Mr. Coffin writes further: “The passage of the Compromise
Measures of 1850 gave great offence to the radical wing of the anti-slavery
party. The members of that wing were very bitter towards Daniel Webster for his
part in its passage. I was heart and soul in sympathy with the grand idea of
anti-slavery, but did not believe in fierce denunciation as the best argument. I
did not like the compromise, and hated the odious fugitive slave law, but I
nevertheless believed that Mr. Webster was sincere in his desire to avert
impending trouble. I learned from Hon. G. W. Nesmith, of Franklin, president of
the Northern railroad, that Mr. Webster felt very keenly the assaults upon him,
and the manifest alienation of his old friends. Mr. Nesmith suggested that his
old-time neighbors in Boscawen and Salisbury should send him a letter expressive
of their appreciation of his efforts to harmonize the country, and that the
proper person to write the letter was the Rev. Mr. Price, ex-pastor of the
Congregational church in West Boscawen, in whom the county had great confidence.
A few days later, at the invitation of Mr. Price, I went over the rough draft
with him in his study. The letter was circulated for signatures by Worcester
Webster, of Boscawen, distantly related to Daniel. It is in the published works
of the great statesman, edited by Mr. Everett, together with his reply.”
In May, 1854, Carleton saw the Potomac
and the Capitol at Washington for the first time.
The enlargement of the house of the National Legislature
had not yet begun. He studied the paintings in
the rotunda, which were to him a revelation of artistic
power. He spent a long time before Prof.
Robert W. Weir’s picture of the departure of
the Pilgrims for Delfshaven.
Here are some of his impressions of
the overgrown village and of the characters he met:
“Washington was a straggling
city, thoroughly Southern. There was not a decent
hotel. The National was regarded as the best.
Nearly all the public men were in boarding-houses.
I stopped at the Kirkwood, then regarded as very good.
The furniture was old; there was scarcely a whole
chair in the parlor or dining-room. It was the
period of the Kansas struggle. The passions of
men were at a white heat. The typical Southern
man wore a broad-brimmed felt hat. Many had long
hair and loose flowing neckties. There was insolence
and swagger in their deportment towards Northern men.

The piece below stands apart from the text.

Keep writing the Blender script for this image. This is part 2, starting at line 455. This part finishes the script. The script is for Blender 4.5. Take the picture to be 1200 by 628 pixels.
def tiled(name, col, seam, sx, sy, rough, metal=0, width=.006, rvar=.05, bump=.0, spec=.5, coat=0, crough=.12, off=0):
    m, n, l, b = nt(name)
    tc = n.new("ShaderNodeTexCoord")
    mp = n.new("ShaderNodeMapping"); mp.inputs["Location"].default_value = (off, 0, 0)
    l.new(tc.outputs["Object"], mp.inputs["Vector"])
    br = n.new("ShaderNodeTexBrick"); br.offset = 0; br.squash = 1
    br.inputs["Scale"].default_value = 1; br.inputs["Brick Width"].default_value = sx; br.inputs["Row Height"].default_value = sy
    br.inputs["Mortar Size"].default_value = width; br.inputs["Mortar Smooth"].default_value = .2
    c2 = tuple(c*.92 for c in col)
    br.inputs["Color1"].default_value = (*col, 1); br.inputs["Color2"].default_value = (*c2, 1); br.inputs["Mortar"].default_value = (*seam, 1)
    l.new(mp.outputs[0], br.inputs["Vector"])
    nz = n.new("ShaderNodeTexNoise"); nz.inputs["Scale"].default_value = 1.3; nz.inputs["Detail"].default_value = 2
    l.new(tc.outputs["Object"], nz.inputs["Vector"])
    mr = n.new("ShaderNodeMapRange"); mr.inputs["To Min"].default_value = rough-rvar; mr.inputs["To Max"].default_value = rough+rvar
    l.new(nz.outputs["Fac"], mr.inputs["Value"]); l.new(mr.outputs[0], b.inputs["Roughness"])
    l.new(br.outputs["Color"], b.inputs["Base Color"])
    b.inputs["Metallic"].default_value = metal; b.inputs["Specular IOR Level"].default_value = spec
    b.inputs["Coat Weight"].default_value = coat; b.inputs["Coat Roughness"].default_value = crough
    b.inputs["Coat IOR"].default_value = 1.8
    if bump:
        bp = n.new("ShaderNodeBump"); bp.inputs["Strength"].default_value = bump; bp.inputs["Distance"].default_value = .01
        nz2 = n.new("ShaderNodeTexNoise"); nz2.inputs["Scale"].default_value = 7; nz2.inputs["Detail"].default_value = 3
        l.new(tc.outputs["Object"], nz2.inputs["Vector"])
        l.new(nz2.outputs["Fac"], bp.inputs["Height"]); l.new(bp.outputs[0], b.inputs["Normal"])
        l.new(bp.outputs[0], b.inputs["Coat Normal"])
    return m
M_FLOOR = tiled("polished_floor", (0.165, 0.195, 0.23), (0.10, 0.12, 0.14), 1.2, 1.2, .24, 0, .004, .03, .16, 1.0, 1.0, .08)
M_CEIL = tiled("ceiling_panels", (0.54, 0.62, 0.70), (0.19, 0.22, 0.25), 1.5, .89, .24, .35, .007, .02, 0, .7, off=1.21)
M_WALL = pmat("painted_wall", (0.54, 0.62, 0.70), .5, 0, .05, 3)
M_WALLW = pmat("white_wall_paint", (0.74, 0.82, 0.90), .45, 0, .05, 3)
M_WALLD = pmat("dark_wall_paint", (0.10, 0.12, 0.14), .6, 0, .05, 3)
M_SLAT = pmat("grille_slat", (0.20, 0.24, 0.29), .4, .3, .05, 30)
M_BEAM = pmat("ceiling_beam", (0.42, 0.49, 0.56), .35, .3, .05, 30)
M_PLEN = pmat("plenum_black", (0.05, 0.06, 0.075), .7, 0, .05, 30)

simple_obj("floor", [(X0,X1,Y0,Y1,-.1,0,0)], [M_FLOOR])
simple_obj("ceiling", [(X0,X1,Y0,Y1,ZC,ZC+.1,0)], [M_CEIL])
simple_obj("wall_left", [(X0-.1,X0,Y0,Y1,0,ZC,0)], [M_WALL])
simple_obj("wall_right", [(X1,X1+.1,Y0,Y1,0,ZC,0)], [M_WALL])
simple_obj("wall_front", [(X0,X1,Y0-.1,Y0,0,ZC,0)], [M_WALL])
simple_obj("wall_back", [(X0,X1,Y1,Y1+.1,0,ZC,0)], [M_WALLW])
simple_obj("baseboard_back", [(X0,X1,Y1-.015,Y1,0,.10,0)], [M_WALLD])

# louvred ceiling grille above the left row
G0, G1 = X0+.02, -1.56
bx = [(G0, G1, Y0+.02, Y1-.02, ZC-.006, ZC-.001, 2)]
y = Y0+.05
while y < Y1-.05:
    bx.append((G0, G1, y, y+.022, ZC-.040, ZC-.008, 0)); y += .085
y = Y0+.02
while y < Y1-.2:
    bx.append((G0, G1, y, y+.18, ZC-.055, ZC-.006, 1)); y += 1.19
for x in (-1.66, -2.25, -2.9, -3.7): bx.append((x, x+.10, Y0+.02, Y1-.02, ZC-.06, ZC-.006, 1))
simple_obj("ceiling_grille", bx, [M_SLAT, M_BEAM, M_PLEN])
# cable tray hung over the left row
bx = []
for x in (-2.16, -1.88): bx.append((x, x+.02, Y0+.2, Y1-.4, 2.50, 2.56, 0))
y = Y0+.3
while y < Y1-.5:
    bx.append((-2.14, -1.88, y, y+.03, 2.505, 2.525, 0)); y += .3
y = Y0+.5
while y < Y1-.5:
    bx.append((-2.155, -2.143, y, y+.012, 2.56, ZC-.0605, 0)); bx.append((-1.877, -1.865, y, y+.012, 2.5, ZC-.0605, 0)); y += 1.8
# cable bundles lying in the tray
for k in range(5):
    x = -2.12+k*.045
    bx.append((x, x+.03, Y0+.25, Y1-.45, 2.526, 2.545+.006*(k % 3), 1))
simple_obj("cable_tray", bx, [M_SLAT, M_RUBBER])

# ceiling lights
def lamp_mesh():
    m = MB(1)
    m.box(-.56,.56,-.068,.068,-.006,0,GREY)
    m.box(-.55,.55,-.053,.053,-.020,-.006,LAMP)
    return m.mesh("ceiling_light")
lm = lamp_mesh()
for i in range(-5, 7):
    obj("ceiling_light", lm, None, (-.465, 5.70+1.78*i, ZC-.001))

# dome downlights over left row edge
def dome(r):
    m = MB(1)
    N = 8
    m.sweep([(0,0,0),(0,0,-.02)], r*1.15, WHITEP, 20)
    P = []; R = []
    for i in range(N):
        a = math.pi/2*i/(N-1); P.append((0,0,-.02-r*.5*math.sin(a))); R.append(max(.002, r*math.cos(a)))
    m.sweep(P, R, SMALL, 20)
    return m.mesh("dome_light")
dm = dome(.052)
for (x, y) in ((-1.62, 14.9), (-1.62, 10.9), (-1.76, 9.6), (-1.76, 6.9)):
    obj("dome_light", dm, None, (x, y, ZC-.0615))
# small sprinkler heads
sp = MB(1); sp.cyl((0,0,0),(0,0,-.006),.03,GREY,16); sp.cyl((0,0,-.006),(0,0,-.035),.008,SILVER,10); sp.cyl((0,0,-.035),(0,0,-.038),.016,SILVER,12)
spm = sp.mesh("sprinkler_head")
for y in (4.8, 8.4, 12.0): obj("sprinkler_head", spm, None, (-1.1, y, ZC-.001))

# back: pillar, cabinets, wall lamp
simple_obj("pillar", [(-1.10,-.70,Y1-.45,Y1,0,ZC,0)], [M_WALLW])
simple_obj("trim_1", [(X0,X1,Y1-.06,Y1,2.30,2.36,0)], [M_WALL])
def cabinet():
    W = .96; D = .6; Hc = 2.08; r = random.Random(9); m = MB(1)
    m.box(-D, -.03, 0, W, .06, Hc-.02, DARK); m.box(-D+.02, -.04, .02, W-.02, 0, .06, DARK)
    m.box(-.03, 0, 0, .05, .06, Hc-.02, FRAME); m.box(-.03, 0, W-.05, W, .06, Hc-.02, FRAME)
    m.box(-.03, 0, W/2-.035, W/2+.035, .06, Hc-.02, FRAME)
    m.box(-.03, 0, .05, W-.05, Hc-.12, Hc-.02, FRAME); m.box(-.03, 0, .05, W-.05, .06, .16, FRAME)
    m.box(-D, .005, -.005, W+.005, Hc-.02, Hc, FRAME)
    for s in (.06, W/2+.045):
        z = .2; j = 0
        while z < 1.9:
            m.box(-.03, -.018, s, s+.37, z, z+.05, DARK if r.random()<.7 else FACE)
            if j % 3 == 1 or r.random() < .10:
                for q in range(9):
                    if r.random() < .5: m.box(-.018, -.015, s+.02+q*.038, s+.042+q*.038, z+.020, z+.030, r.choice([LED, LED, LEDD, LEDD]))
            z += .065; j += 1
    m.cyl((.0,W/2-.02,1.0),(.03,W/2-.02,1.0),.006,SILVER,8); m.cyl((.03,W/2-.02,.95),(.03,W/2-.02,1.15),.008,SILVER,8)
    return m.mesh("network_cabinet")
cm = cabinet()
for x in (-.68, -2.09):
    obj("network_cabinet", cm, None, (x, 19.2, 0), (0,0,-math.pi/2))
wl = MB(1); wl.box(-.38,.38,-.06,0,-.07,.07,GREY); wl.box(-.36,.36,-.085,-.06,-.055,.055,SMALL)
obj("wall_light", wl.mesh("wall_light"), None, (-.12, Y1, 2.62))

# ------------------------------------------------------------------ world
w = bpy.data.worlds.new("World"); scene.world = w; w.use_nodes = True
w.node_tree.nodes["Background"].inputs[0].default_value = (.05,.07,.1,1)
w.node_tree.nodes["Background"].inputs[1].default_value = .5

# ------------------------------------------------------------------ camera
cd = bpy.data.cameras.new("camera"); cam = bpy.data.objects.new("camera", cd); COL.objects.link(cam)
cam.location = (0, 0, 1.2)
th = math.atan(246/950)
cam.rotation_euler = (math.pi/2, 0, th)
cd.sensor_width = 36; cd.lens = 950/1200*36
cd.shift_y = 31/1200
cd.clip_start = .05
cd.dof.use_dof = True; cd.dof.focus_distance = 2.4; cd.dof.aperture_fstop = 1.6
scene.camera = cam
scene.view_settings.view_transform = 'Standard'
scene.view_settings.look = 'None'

“I spent much time in the gallery of the Senate. Thomas
Benton, of Missouri, was perhaps the most notable man in the Senate. Slidell, of
Louisiana, whom I had seen in New Hampshire the winter before, speaking for the
Democracy, and Toombs, of Georgia, were strongly marked characters. Toombs made
a speech doubling up his fists as if about to knock some one down.”
From Washington, Carleton went to
Harrisburg, noticing, as he passed over the railway,
the difference between free and slave territory.
“A half dozen miles from the boundary between
Maryland and Pennsylvania was sufficient to change
the characteristics of the country.” The
Pennsylvania railway had just been opened, and Altoona
was just starting. Carleton visited the iron
and other industries at Pittsburg, and described his
journey and impressions in a series of letters to
the Boston Journal. Having inherited from
his father eighty acres of land in Central Illinois,
near the town of Lincoln, he went out to visit it.
At Chicago, a bustling place of 25,000 inhabitants,
he found the mud knee-deep. Great crowds of emigrants
were arriving and departing. Going south to La
Salle he took steamer on the Illinois River to Peoria,
reaching there Saturday night. Not willing to
travel on Sunday, he went ashore. After attending
service at church, he asked the privilege of playing
on the organ. A few minutes later, he found a
large audience listening with apparent pleasure.